Exercise objective: Return the first line, the line containing "DK = [z+.019 for z in LEV]", and every line between them, exactly as they stand.

Data:
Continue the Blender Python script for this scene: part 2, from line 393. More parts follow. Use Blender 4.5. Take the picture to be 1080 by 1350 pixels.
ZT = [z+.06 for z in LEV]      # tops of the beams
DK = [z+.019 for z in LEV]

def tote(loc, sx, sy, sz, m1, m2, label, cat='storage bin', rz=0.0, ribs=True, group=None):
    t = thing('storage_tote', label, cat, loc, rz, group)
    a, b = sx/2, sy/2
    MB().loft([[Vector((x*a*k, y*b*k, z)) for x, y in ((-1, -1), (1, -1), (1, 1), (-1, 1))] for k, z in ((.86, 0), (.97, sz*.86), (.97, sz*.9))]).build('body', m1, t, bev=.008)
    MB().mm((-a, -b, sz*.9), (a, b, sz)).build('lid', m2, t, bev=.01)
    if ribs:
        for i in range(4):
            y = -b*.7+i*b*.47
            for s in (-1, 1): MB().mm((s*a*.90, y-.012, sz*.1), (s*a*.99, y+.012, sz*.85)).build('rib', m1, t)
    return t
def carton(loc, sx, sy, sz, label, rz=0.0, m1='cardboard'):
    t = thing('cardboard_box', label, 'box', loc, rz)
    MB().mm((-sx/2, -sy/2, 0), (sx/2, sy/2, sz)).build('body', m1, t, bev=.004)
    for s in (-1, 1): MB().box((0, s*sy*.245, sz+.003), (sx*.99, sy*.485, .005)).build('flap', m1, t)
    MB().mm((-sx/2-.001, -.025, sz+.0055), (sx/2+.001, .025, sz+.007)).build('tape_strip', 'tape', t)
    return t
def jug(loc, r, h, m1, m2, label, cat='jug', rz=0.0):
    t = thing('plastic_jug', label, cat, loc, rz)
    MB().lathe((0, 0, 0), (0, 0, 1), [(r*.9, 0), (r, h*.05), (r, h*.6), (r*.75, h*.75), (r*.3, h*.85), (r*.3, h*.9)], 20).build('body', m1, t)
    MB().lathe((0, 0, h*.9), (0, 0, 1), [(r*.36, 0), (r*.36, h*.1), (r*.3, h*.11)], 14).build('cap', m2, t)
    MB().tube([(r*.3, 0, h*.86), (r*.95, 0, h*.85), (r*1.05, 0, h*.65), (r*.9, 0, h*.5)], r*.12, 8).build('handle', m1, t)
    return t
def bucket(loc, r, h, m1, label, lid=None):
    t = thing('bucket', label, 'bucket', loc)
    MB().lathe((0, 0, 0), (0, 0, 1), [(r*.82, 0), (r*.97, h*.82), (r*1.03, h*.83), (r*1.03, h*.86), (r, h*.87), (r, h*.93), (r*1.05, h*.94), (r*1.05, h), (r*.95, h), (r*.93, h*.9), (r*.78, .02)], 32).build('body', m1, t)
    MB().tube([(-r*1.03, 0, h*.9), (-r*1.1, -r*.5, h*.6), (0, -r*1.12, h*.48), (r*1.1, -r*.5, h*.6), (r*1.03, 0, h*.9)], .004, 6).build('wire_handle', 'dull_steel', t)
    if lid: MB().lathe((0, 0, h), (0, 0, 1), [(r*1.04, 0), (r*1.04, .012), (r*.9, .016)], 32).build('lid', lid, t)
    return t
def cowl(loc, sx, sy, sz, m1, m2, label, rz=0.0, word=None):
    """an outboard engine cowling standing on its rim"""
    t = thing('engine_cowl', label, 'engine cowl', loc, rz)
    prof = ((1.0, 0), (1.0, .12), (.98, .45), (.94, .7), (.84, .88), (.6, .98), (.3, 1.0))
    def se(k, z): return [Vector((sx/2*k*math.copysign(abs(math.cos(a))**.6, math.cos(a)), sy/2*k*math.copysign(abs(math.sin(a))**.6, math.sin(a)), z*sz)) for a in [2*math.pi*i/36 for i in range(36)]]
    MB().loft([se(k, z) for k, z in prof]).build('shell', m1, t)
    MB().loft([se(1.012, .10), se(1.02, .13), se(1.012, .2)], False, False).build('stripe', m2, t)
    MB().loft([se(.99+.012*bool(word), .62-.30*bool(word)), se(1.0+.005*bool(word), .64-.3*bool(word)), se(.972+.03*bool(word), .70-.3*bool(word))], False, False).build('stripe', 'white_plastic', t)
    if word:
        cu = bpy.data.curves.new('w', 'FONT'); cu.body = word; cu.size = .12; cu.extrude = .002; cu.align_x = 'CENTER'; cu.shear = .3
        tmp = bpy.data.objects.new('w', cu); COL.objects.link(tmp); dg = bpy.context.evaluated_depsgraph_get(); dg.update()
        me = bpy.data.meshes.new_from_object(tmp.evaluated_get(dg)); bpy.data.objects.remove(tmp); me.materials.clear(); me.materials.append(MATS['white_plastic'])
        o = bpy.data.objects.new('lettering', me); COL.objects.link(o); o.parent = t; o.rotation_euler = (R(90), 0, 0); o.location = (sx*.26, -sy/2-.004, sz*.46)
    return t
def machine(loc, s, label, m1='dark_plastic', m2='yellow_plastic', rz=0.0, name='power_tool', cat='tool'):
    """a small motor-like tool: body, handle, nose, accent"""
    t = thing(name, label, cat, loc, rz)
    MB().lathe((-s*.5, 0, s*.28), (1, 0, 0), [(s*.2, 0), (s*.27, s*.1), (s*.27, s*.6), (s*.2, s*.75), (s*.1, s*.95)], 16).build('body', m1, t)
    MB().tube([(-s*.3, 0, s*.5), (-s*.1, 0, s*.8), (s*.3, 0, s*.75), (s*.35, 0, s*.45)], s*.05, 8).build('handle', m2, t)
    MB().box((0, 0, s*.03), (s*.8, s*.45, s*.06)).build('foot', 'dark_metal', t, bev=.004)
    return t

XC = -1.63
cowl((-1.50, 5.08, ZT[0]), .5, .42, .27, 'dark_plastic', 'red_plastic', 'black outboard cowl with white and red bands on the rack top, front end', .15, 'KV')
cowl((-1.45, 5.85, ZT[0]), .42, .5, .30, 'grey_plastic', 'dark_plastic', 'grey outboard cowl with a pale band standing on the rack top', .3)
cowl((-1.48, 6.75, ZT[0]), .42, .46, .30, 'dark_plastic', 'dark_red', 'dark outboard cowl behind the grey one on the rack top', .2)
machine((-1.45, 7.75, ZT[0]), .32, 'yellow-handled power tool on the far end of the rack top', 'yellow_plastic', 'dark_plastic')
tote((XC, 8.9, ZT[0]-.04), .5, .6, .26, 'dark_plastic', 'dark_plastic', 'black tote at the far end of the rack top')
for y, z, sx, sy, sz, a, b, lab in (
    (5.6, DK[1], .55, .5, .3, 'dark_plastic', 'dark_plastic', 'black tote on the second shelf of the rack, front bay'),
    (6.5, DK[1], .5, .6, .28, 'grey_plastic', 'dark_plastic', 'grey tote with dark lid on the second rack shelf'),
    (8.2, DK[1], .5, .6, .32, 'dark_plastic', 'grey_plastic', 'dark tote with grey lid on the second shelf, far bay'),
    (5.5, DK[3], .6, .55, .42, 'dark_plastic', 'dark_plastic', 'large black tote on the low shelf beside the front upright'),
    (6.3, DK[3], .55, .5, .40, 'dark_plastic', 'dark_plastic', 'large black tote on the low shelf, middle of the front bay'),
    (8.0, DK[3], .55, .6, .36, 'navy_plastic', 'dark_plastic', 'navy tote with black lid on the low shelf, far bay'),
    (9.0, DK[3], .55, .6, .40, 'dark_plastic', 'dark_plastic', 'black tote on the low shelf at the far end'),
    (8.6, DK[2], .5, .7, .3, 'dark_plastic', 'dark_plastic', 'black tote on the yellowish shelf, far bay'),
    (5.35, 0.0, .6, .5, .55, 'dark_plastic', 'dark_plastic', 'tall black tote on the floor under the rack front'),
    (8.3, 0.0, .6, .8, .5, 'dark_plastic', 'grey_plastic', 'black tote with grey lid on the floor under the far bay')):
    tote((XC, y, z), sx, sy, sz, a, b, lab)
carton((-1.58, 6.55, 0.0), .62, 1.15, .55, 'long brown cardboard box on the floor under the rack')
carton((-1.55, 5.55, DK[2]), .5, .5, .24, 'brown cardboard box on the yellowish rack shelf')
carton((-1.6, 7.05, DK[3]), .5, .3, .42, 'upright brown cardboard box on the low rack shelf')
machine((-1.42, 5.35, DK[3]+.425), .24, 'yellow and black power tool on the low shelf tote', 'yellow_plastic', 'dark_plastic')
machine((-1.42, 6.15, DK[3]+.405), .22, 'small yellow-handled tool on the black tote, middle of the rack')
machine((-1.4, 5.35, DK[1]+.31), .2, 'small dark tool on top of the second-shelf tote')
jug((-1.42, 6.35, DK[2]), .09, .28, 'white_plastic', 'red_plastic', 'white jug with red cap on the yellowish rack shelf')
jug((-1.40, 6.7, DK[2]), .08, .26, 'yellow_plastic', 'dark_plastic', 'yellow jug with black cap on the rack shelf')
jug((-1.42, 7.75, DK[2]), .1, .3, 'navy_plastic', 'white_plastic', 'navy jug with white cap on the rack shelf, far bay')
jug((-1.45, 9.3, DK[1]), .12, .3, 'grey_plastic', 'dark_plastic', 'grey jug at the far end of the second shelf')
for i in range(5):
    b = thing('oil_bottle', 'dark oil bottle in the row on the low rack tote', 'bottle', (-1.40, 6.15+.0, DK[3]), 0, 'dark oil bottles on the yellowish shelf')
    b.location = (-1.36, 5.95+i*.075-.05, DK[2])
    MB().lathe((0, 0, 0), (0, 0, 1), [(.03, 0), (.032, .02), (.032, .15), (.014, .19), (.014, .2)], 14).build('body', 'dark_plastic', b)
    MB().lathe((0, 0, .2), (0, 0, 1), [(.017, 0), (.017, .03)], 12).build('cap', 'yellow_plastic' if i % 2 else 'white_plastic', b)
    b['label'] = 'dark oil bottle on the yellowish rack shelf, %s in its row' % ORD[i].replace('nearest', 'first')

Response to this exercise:
Continue the Blender Python script for this scene: part 2, from line 393. More parts follow. Use Blender 4.5. Take the picture to be 1080 by 1350 pixels.
ZT = [z+.06 for z in LEV]      # tops of the beams
DK = [z+.019 for z in LEV]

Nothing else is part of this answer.